The founder of modern Germany, Otto von Bismarck, purportedly said of our country, “God has a special providence for fools, drunkards and the United States of America.” Perhaps that good fortune explains why American leaders so rarely see the coming of cataclysmic events.
The problem is the alarms are very often false. Former U.S. national security official Richard A. Clarke, who detailed numerous examples of modern-day Cassandras in his 2017 book “Warnings,” concludes that most of these crusaders were ignored because “many prophets are wrong, giving the others a bad reputation.” The paranoid style of modern American politics has created an environment where a stream of false and frenzied warnings has numbed voters to the dangers of coming political threats.
George H.W. Bush was painted as a racist president who was a drug-runner while in the CIA; Bill Clinton was accused of being a murderer by the Rev. Jerry Falwell Sr.; the smearing of George W. Bush as a fascist was so widespread that I could barely walk a block through my Upper West Side neighborhood in New York without seeing the 43rd president’s image superimposed on Adolf Hitler’s body.
But wait. There’s more.
Glenn Beck accused the next president, Barack Obama, of being a “racist” who “has a deep-seated hatred for White people.” And I spent eight years being mocked by relatives for pushing back on claims that Obama was a Muslim who wanted to replace the U.S. Constitution with sharia law.
Forty years of dire predictions from both sides played to Donald Trump’s benefit as he assumed the presidency. The day after Trump’s 2016 election victory, Obama dismissed “the sky is falling” prognostications and declared that he and Trump had shared goals.

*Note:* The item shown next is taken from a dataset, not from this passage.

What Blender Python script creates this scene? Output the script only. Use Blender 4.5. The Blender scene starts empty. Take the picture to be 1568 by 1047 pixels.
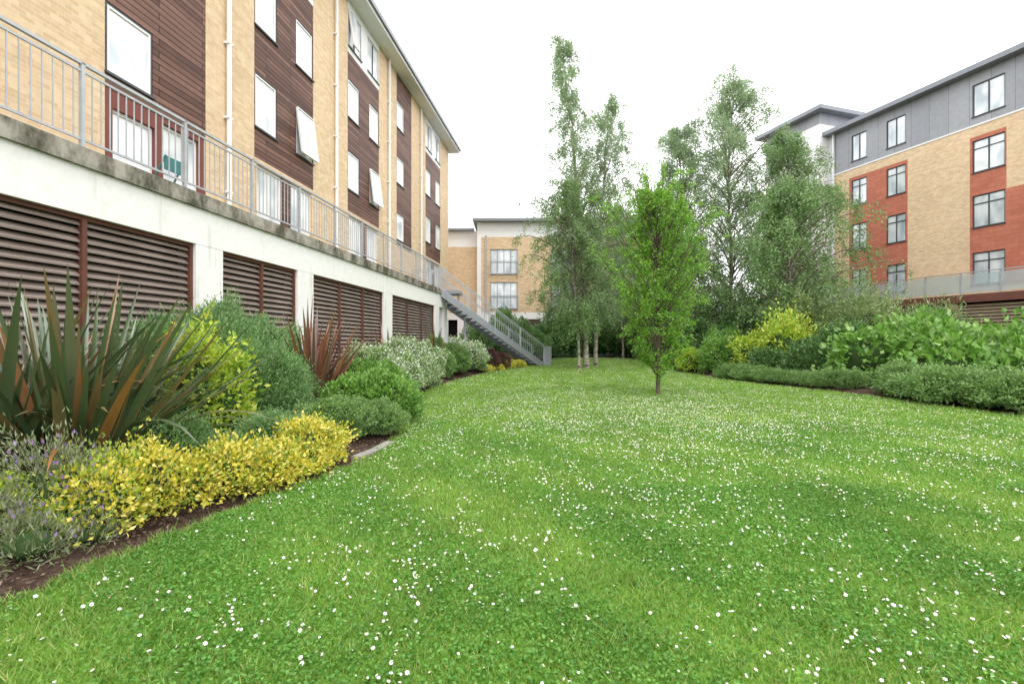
import bpy, math, numpy as np
from mathutils import Vector
rng = np.random.default_rng(11)
scene = bpy.context.scene
COL = scene.collection

# ------------------------------------------------------------------ materials
def new_mat(name):
    m = bpy.data.materials.new(name); m.use_nodes = True
    nt = m.node_tree; nt.nodes.clear()
    out = nt.nodes.new('ShaderNodeOutputMaterial')
    return m, nt, out
def N(nt, t, **kw):
    n = nt.nodes.new(t)
    for k, v in kw.items(): setattr(n, k, v)
    return n
def ramp(nt, fac, stops):
    r = N(nt, 'ShaderNodeValToRGB')
    el = r.color_ramp.elements
    while len(el) < len(stops): el.new(0.5)
    for e, (p, c) in zip(el, stops):
        e.position = p; e.color = (*c, 1)
    nt.links.new(fac, r.inputs[0])
    return r.outputs[0]
def mixc(nt, fac, a, b, mode='MIX'):
    m = N(nt, 'ShaderNodeMix', data_type='RGBA', blend_type=mode)
    for i, v in ((0, fac), (6, a), (7, b)):
        if isinstance(v, (int, float)): m.inputs[i].default_value = v
        elif isinstance(v, tuple): m.inputs[i].default_value = (*v, 1)
        else: nt.links.new(v, m.inputs[i])
    return m.outputs[2]
def noise(nt, vec, scale, detail=4, rough=0.55):
    n = N(nt, 'ShaderNodeTexNoise'); n.inputs['Scale'].default_value = scale
    n.inputs['Detail'].default_value = detail; n.inputs['Roughness'].default_value = rough
    if vec is not None: nt.links.new(vec, n.inputs['Vector'])
    return n.outputs['Fac']
def objco(nt, sc=None):
    t = N(nt, 'ShaderNodeTexCoord').outputs['Object']
    if sc:
        m = N(nt, 'ShaderNodeMapping'); m.inputs['Scale'].default_value = sc
        nt.links.new(t, m.inputs[0]); t = m.outputs[0]
    return t
def princ(nt, out, col, rough=0.8, spec=0.3, metal=0.0, bump=None, bs=0.3, bd=0.01):
    p = N(nt, 'ShaderNodeBsdfPrincipled')
    if isinstance(col, tuple): p.inputs['Base Color'].default_value = (*col, 1)
    else: nt.links.new(col, p.inputs['Base Color'])
    p.inputs['Roughness'].default_value = rough
    p.inputs['Specular IOR Level'].default_value = spec
    p.inputs['Metallic'].default_value = metal
    if bump is not None:
        b = N(nt, 'ShaderNodeBump'); b.inputs['Strength'].default_value = bs; b.inputs['Distance'].default_value = bd
        nt.links.new(bump, b.inputs['Height']); nt.links.new(b.outputs[0], p.inputs['Normal'])
    nt.links.new(p.outputs[0], out.inputs[0])
    return p
def wallvec(nt):
    t = N(nt, 'ShaderNodeTexCoord').outputs['Object']
    s = N(nt, 'ShaderNodeSeparateXYZ'); nt.links.new(t, s.inputs[0])
    a = N(nt, 'ShaderNodeMath', operation='ADD'); nt.links.new(s.outputs[0], a.inputs[0]); nt.links.new(s.outputs[1], a.inputs[1])
    c = N(nt, 'ShaderNodeCombineXYZ'); nt.links.new(a.outputs[0], c.inputs[0]); nt.links.new(s.outputs[2], c.inputs[1])
    return c.outputs[0], t
def brick_mat(name, c1, c2, mortar, w=0.225, h=0.075, ms=0.006, rough=0.85, patch=0.25, streak=None):
    m, nt, out = new_mat(name)
    v, t = wallvec(nt)
    b = N(nt, 'ShaderNodeTexBrick'); nt.links.new(v, b.inputs['Vector'])
    b.inputs['Color1'].default_value = (*c1, 1); b.inputs['Color2'].default_value = (*c2, 1); b.inputs['Mortar'].default_value = (*mortar, 1)
    b.inputs['Scale'].default_value = 1; b.inputs['Brick Width'].default_value = w; b.inputs['Row Height'].default_value = h
    b.inputs['Mortar Size'].default_value = ms; b.inputs['Mortar Smooth'].default_value = 0.2
    n1 = noise(nt, t, 0.45, 6, 0.65); n2 = noise(nt, t, 7, 3)
    c = mixc(nt, patch, b.outputs['Color'], ramp(nt, n1, [(0.3, (0.5, 0.5, 0.5)), (0.7, (1, 1, 1))]), 'MULTIPLY')
    c = mixc(nt, 0.3, c, ramp(nt, n2, [(0.3, (0.6, 0.6, 0.6)), (0.65, (1, 1, 1))]), 'MULTIPLY')
    if streak:
        mp = N(nt, 'ShaderNodeMapping'); mp.inputs['Scale'].default_value = streak; nt.links.new(t, mp.inputs[0])
        c = mixc(nt, 0.55, c, ramp(nt, noise(nt, mp.outputs[0], 1.0, 5, 0.7), [(0.3, (0.45, 0.45, 0.45)), (0.7, (1.5, 1.4, 1.35))]), 'MULTIPLY')
    princ(nt, out, c, rough, 0.25)
    return m
def plain_mat(name, c, rough=0.6, spec=0.3, metal=0.0, var=0.15, sc=3.0, bump=0.0):
    m, nt, out = new_mat(name)
    t = objco(nt); n = noise(nt, t, sc, 5)
    col = mixc(nt, 1.0, c, ramp(nt, n, [(0.25, (1 - var,) * 3), (0.75, (1, 1, 1))]), 'MULTIPLY')
    princ(nt, out, col, rough, spec, metal, bump=n if bump else None, bs=bump)
    return m
def stain_mat(name, base, dark, lo, hi, streak=(3, 3, 0.35), fine=0.5):
    m, nt, out = new_mat(name)
    n = noise(nt, objco(nt, streak), 1.3, 8, 0.7); n2 = noise(nt, objco(nt), 9, 5, 0.7)
    c = ramp(nt, n, [(lo, dark), (hi, base)])
    c = mixc(nt, fine, c, ramp(nt, n2, [(0.3, (0.6, 0.6, 0.55)), (0.6, (1, 1, 1))]), 'MULTIPLY')
    princ(nt, out, c, 0.9, 0.2)
    return m
def leaf_mat(name, cols, trans=0.35, patch=0.5, pscale=1.5, gloss=0.06, rough=0.45):
    m, nt, out = new_mat(name)
    g = N(nt, 'ShaderNodeNewGeometry')
    k = len(cols)
    c = ramp(nt, g.outputs['Random Per Island'], [(i / max(1, k - 1), col) for i, col in enumerate(cols)])
    n = noise(nt, g.outputs['Position'], pscale, 3)
    c = mixc(nt, patch, c, ramp(nt, n, [(0.32, (0.5, 0.55, 0.5)), (0.62, (1.15, 1.1, 1.0))]), 'MULTIPLY')
    d = N(nt, 'ShaderNodeBsdfDiffuse'); tr = N(nt, 'ShaderNodeBsdfTranslucent'); gl = N(nt, 'ShaderNodeBsdfGlossy')
    gl.inputs['Roughness'].default_value = rough
    nt.links.new(c, d.inputs[0]); nt.links.new(c, tr.inputs[0])
    m1 = N(nt, 'ShaderNodeMixShader'); m1.inputs[0].default_value = trans
    nt.links.new(d.outputs[0], m1.inputs[1]); nt.links.new(tr.outputs[0], m1.inputs[2])
    m2 = N(nt, 'ShaderNodeMixShader'); m2.inputs[0].default_value = gloss
    nt.links.new(m1.outputs[0], m2.inputs[1]); nt.links.new(gl.outputs[0], m2.inputs[2])
    nt.links.new(m2.outputs[0], out.inputs[0])
    return m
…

“We all want what’s best for this country,” he said of his successor.
Obama’s presumption of good faith was shared by many prominent Washington figures, in part, because they had little choice but to hope for the best, even if they had feared Trump’s election. Plenty of them were willing to help, for the good of the country.
Trump quickly proved himself allergic to wise counsel. Defense Secretary Jim Mattis, Director of National Intelligence Daniel Coats, Secretary of State Rex Tillerson and other advisers who tried to present the 45th president with objective facts were soon replaced by apparatchiks who mindlessly played to Trump’s worst instincts. As Hannah Arendt observed in her landmark 1951 work, “The Origins of Totalitarianism,” the most talented are pushed aside by autocrats and “invariably” replaced “with those crackpots and fools whose lack of intelligence and creativity is still the best guarantee of their loyalty.”
Within a month of walking into the White House, Trump questioned the federal judiciary’s legitimacy, used Joseph Stalin’s “enemy of the people” slur to attack the free press and directed top aides to declare to national audiences that the powers of the president “will not be questioned.”
Masha Gessen observed in “Surviving Autocracy” that Americans have always granted incoming presidents a presumption of good faith because, until Trump, “no political actor sought to destroy American government and political systems.” If that conclusion seems as overwrought as the claims cited above against Obama, Bush and Clinton, consider what Trump has offered up publicly: that Article II of the Constitution gives him unlimited power; that he trusts Vladimir Putin’s word more than that of the U.S. intelligence community; that the transcript of his call to a foreign leader was “perfect” even though it proved he was blackmailing a foreign country to dig up dirt on his political rival; and, of course, that U.S. military leaders were “losers” and “pussies.”
Americans should heed poet Maya Angelou’s warning that when someone tells you who they are, you should believe them the first time. Over the past four years, Trump has told the world that he loathes constitutional limits and will do anything to maintain power — whether that means accepting political help from foreign countries or attacking America’s democratic process as “rigged.”
We know the storm is coming. The question is whether we will be prepared for America’s next cataclysmic event.